Key things to remember about the Looking Glass

  • Looking glass is a metaphor for self-perception in Plateau tribal history, not a literal mirror.

  • It describes how communities thought about their own identity while facing contact with outsiders.

  • The term fits Washington State History because it helps explain adaptation, cultural continuity, and outside influence.

  • It is closely tied to cultural identity and self-reflection, especially when tribes balanced tradition with change.

  • Use it to describe how a community responded thoughtfully to new pressures instead of treating change as automatic assimilation.

Frequently asked questions about the Looking Glass

What is Looking Glass in Washington State History?

Looking glass is a metaphor for how Plateau tribes viewed themselves and their place in a changing world. It focuses on self-perception, cultural identity, and the effect of contact with outsiders. In this course, the term helps explain how communities reflected on tradition and adaptation.

Is Looking Glass the same as assimilation?
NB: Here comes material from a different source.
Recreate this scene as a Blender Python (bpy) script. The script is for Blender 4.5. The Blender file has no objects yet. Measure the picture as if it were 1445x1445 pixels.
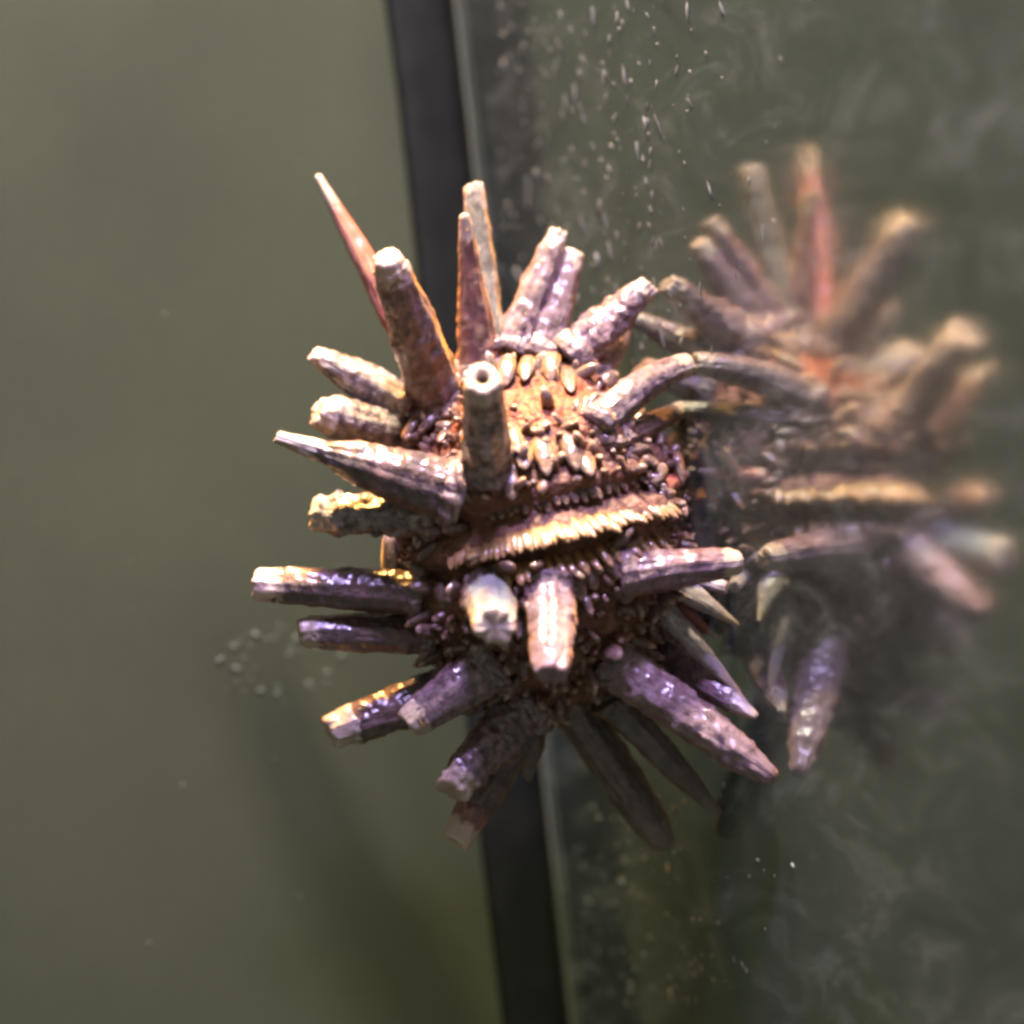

No. Assimilation means a group becomes more like another culture, often because of pressure or power imbalance. Looking glass is about reflection, how people judged themselves and their choices. A community could use that reflection to adapt while still keeping core traditions.

How does Looking Glass connect to Plateau tribes?

It connects to the way Plateau peoples balanced internal values with outside influence from neighboring tribes and European settlers. The metaphor helps describe how they made sense of new goods, new relationships, and changing conditions. It shows resilience, not just disruption.

How would I use Looking Glass in a history answer?

Use it when you need to explain how a Plateau community responded to change through reflection and decision-making. For example, if a source shows people adopting outside tools but protecting older customs, you can say they were viewing change through a looking glass of cultural identity. That gives your answer more precision than just saying they were influenced.